**Exercise description**: Output the first line of the listing and each line after it, up to and including the line that contains "for q in ((0, 0, .085, .05), (W_", exactly as written, minus the pictures.

**Supplied information**:
● ● ● ● ●

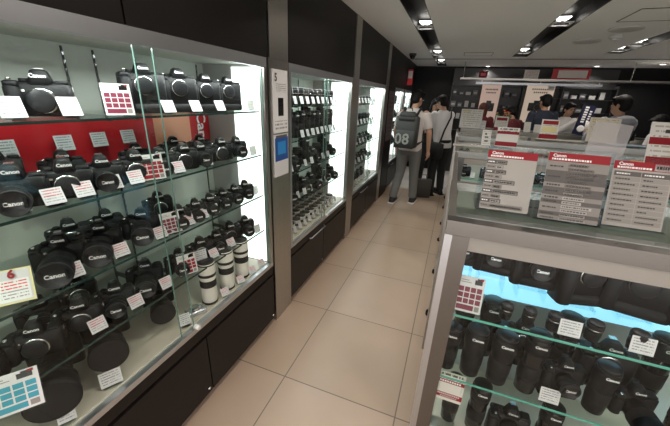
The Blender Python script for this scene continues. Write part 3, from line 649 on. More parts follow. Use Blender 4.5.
# ------------------------------------------------------------------ right-hand glass counters
def counter(x0, y0, x1, y1, lab, zt=1.2, shelves=((.795, .35), (.465, .35)), deck=.12, backlit=True, ledge=.055):
    t = thing('glass_counter', lab, 'counter', (x0, y0, 0), 0, 'glass showcase counters on the right'); W_ = x1 - x0; D = y1 - y0
    f = MB()
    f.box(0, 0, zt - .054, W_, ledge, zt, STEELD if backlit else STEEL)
    f.box(0, D - .04, zt - .04, W_, D, zt, STEEL); f.box(0, ledge, zt - .04, .03, D - .04, zt, STEEL); f.box(W_ - .03, ledge, zt - .04, W_, D - .04, zt, STEEL)
    f.build('top_rail', t)
    MB().box(.05, .004, zt - .109, W_ - .05, .03, zt - .055, mat('rail_cream', (.34, .32, .29), .4)).build('light_cover', t)
    for q in ((0, 0, .085, .05), (W_ - .085, 0, W_, .05), (0, D - .05, .03, D), (W_ - .03, D - .05, W_, D)):
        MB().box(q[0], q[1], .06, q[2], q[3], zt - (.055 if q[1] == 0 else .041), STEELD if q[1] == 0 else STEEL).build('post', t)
    if backlit: MB().box(-.001, -.003, .06, .026, .05, zt - .0545, ALU).build('corner_strip', t)
    MB().box(.012, .05, .06, .02, D - .05, zt - .041, GLS).build('side_glass', t)
    MB().box(.086, .012, deck, W_ - .086, .018, zt - .11, GLS).build('front_glass', t)
    MB().box(.031, ledge + .001, zt - .012, W_ - .031, D - .041, zt - .004, GLS).build('glass_top', t)
    MB().box(.02, .02, .06, W_ - .02, D - .02, deck, DECK).build('deck', t)
    for x in (.04, W_ - .04):
        for y in (.04, D - .04): MB().lathe([(.022, 0), (.022, .015), (.012, .02), (.012, .06)], RUB, T(x, y, 0), 14).build('foot', t)
    for z, dd in shelves:
        s_ = MB().box(.032, .026, z - .008, W_ - .032, .026 + dd, z, GSH).build('glass_shelf', t)
        MB().box(.032, .022, z - .008, W_ - .032, .026, z, GEDGEG).build('edge', s_)
    if backlit:
        MB().box(.032, .485, .64, W_ - .032, .489, .96, BLUEP).build('backlit_panel', t)
        MB().box(.032, .49, deck + .002, W_ - .032, .505, zt - .15, mat('counter_back', (.42, .46, .48), .5)).build('back_panel', t)
        MB().box(.032, .507, deck + .002, W_ - .032, D - .05, zt - .16, mat('cabinet_rear', (.25, .25, .25), .5)).build('rear_drawers', t)
    else: MB().box(.032, D - .06, deck + .002, W_ - .032, D - .05, zt - .1, CASEIN).build('back_panel', t)
    return t
counter(.03, 1.115, 2.3, 1.76, 'nearest glass counter with brushed steel frame holding three list signs')
counter(.04, 2.92, 3.3, 3.60, 'second glass counter behind the nearest one', shelves=((.96, .3), (.6, .3)), backlit=False, ledge=.04)
counter(.06, 4.30, 3.4, 4.90, 'third glass counter in the middle of the shop', shelves=((.9, .3),), backlit=False, ledge=.04)
counter(.10, 5.62, 3.6, 6.15, 'farthest glass counter, in front of the standing customers', shelves=((.9, .3),), backlit=False, ledge=.04)
# staff gates closing the gaps on the aisle side
for i, (y0, y1, nm) in enumerate(((1.775, 2.905, 'steel and glass side barrier between the nearest and second counters'), (3.615, 4.285, 'steel and glass side barrier between the second and third counters'), (4.915, 5.605, 'steel and glass side barrier between the third and farthest counters'))):
    t = thing('side_barrier', nm, 'barrier', (.05, y0, 0), 0, 'side barriers along the aisle'); Ln = y1 - y0
    m = MB(); m.box(-.012, 0, 1.15, .012, Ln, 1.19, STEEL); m.box(-.012, 0, .10, .012, Ln, .14, STEEL); m.box(-.012, 0, .14, .012, .03, 1.15, STEEL); m.box(-.012, Ln - .03, .14, .012, Ln, 1.15, STEEL); m.build('frame', t)
    MB().box(-.003, .03, .14, .003, Ln - .03, 1.15, GLS).build('glass', t)
    for y in (.05, Ln - .05) if i != 0 else (.4, Ln - .05): MB().lathe([(.03, 0), (.03, .03), (.012, .04), (.012, .10)], RUB, T(0, y, 0), 14).build('foot', t)

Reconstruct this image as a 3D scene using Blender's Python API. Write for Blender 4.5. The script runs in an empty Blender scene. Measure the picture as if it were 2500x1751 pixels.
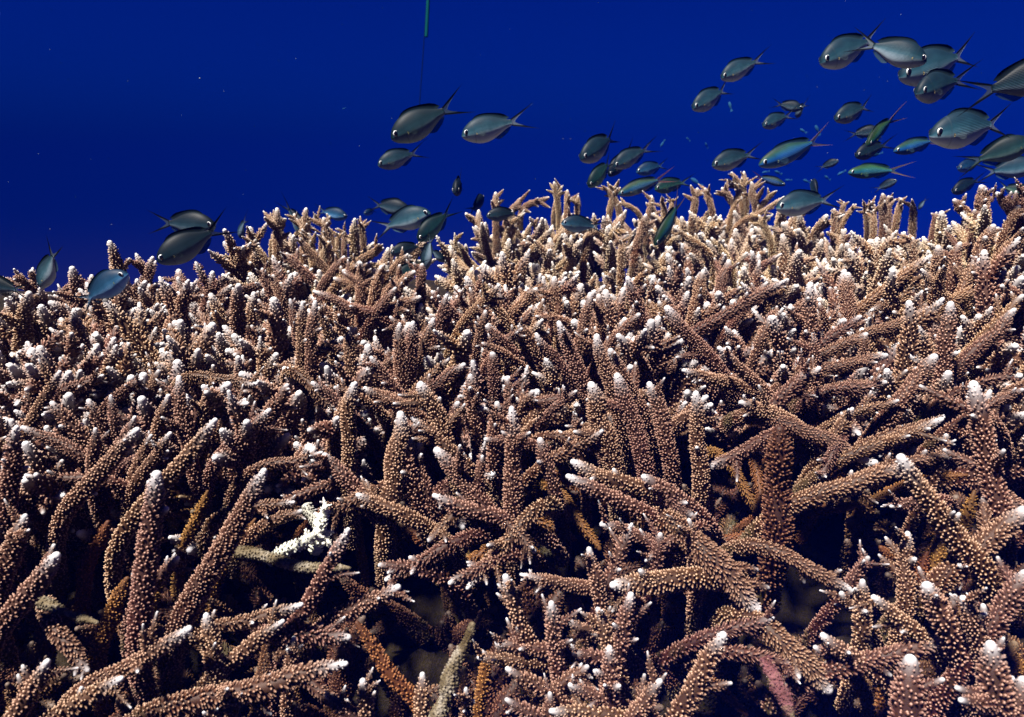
import bpy, math, random
import numpy as np
from mathutils import Vector, Matrix

# ------------------------------------------------------------------ camera, water light, sun, exposure
scene = bpy.context.scene
COL = scene.collection
R = math.radians
FPX, PW, PH = 1785.0, 2500.0, 1751.0          # focal length in photo pixels, photo size
CAM = np.array([0.0, 0.0, 1.0])
PITCH = R(15.0)
cam_d = bpy.data.cameras.new('camera')
cam_d.sensor_width = 36.0
cam_d.lens = 36.0 * FPX / PW
cam_d.clip_start, cam_d.clip_end = 0.02, 500.0
cam_d.dof.use_dof = True
cam_d.dof.focus_distance = 0.72
cam_d.dof.aperture_fstop = 16.0
cam = bpy.data.objects.new('camera', cam_d)
COL.objects.link(cam)
cam.location = CAM
cam.rotation_euler = (R(90) - PITCH, 0, 0)
scene.camera = cam

SUN_EL, SUN_AZ = R(64), R(232)                # azimuth from +Y (away from camera), clockwise
world = bpy.data.worlds.new('World')
scene.world = world
world.use_nodes = True
wn, wl = world.node_tree.nodes, world.node_tree.links
wn.clear()
sky = wn.new('ShaderNodeTexSky')
sky.sky_type = 'NISHITA'
sky.sun_disc = False
sky.sun_elevation = SUN_EL
sky.sun_rotation = SUN_AZ
tint = wn.new('ShaderNodeMix')                # daylight after metres of sea water
tint.data_type = 'RGBA'; tint.blend_type = 'MULTIPLY'
tint.inputs['Factor'].default_value = 1.0
tint.inputs['B'].default_value = (0.0002, 0.0076, 0.0850, 1)
bg = wn.new('ShaderNodeBackground')
bg.inputs['Strength'].default_value = 0.12
wo = wn.new('ShaderNodeOutputWorld')
wl.new(sky.outputs[0], tint.inputs['A'])
wl.new(tint.outputs['Result'], bg.inputs['Color'])
wl.new(bg.outputs[0], wo.inputs['Surface'])

sun_d = bpy.data.lights.new('sun', 'SUN')
sun_d.energy = 5.0
sun_d.angle = R(5)             # sunlight spread by the water surface
sun_d.color = (1.0, 0.92, 0.82)
sun = bpy.data.objects.new('sun', sun_d)
COL.objects.link(sun)
sdir = Vector((math.sin(SUN_AZ) * math.cos(SUN_EL), math.cos(SUN_AZ) * math.cos(SUN_EL), math.sin(SUN_EL)))
sun.rotation_euler = sdir.to_track_quat('Z', 'Y').to_euler()
sun.location = (0, -1, 5)

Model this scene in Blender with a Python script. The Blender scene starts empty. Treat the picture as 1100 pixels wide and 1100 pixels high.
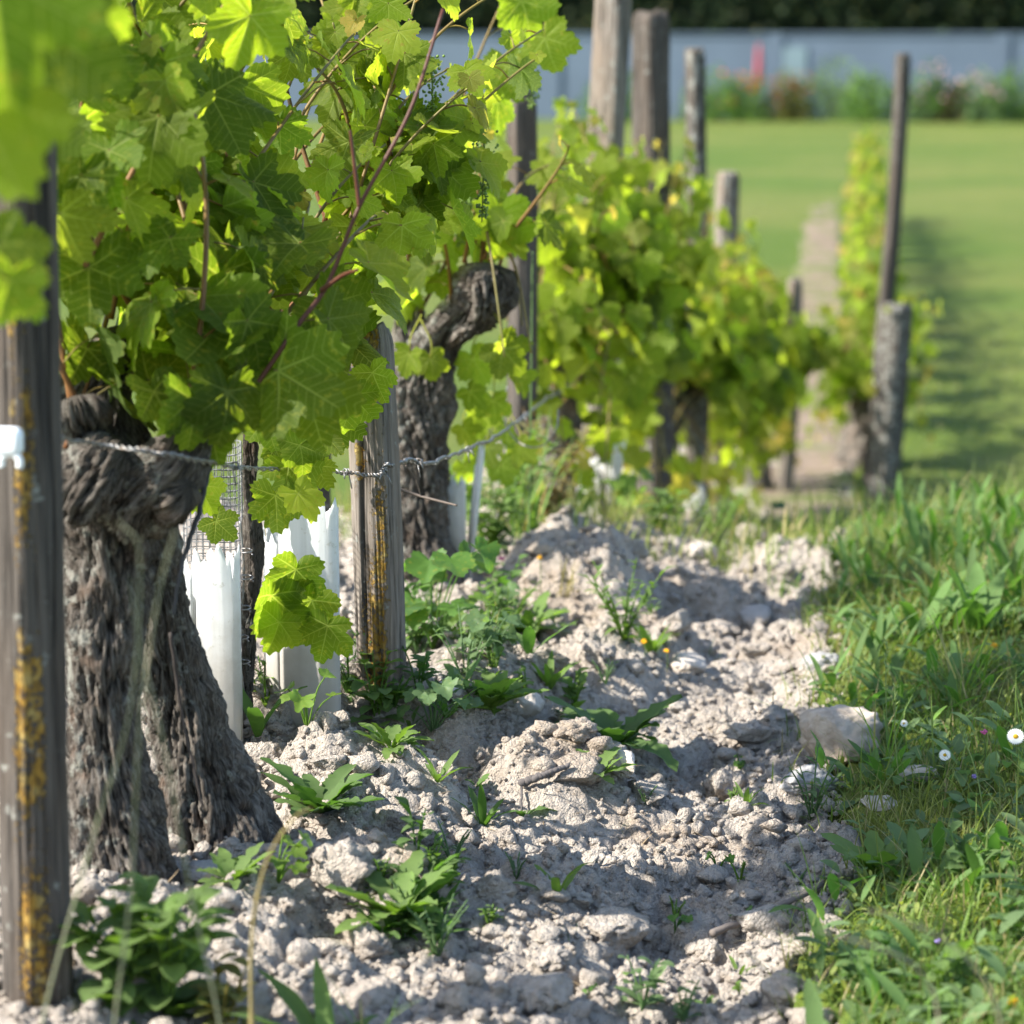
import bpy, math, random
import numpy as np
from mathutils import Vector, Matrix

scene = bpy.context.scene
COL = scene.collection
rng = np.random.default_rng(11)
random.seed(11)
R = math.radians

# ---------------------------------------------------------------- camera
CAM_Z = 1.1
FPX = 2754.0                      # focal length in pixels of the 1100 px photograph
PITCH = math.atan(490 / FPX)
YAW = math.atan(380 * math.cos(PITCH) / FPX)
cam_d = bpy.data.cameras.new('camera')
cam = bpy.data.objects.new('camera', cam_d)
COL.objects.link(cam)
cam.location = (0, 0, CAM_Z)
cam.rotation_euler = (math.pi / 2 - PITCH, 0, YAW)
cam_d.sensor_width = 36
cam_d.lens = 36 * FPX / 1100
cam_d.clip_start = 0.05
cam_d.clip_end = 1000
cam_d.dof.use_dof = True
cam_d.dof.focus_distance = 3.7
cam_d.dof.aperture_fstop = 4.0
scene.camera = cam

# ---------------------------------------------------------------- light
SUN_EL, SUN_AWAY = R(40), R(-24)   # sun on the left, a little beyond the scene
sd = Vector((-math.cos(SUN_AWAY) * math.cos(SUN_EL), math.sin(SUN_AWAY) * math.cos(SUN_EL), math.sin(SUN_EL)))
world = bpy.data.worlds.new("World")
scene.world = world
world.use_nodes = True
wn = world.node_tree
bg = wn.nodes['Background']
sky = wn.nodes.new('ShaderNodeTexSky')
sky.sky_type = 'NISHITA'
sky.sun_disc = False
sky.sun_elevation = SUN_EL
sky.sun_rotation = math.atan2(sd.x, sd.y)
sky.altitude = 50
wn.links.new(sky.outputs['Color'], bg.inputs['Color'])
bg.inputs['Strength'].default_value = 0.14
sun_d = bpy.data.lights.new('sun', 'SUN')
sun_d.energy = 4.7
sun_d.angle = R(0.53)
sun_d.color = (1.0, 0.955, 0.88)
sun = bpy.data.objects.new('sun', sun_d)
COL.objects.link(sun)
sun.rotation_euler = sd.to_track_quat('Z', 'Y').to_euler()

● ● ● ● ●

**Complete answer**:
The Blender Python script for this scene continues. Write part 3, from line 649 on. More parts follow. Use Blender 4.5.
# ------------------------------------------------------------------ right-hand glass counters
def counter(x0, y0, x1, y1, lab, zt=1.2, shelves=((.795, .35), (.465, .35)), deck=.12, backlit=True, ledge=.055):
    t = thing('glass_counter', lab, 'counter', (x0, y0, 0), 0, 'glass showcase counters on the right'); W_ = x1 - x0; D = y1 - y0
    f = MB()
    f.box(0, 0, zt - .054, W_, ledge, zt, STEELD if backlit else STEEL)
    f.box(0, D - .04, zt - .04, W_, D, zt, STEEL); f.box(0, ledge, zt - .04, .03, D - .04, zt, STEEL); f.box(W_ - .03, ledge, zt - .04, W_, D - .04, zt, STEEL)
    f.build('top_rail', t)
    MB().box(.05, .004, zt - .109, W_ - .05, .03, zt - .055, mat('rail_cream', (.34, .32, .29), .4)).build('light_cover', t)
    for q in ((0, 0, .085, .05), (W_ - .085, 0, W_, .05), (0, D - .05, .03, D), (W_ - .03, D - .05, W_, D)):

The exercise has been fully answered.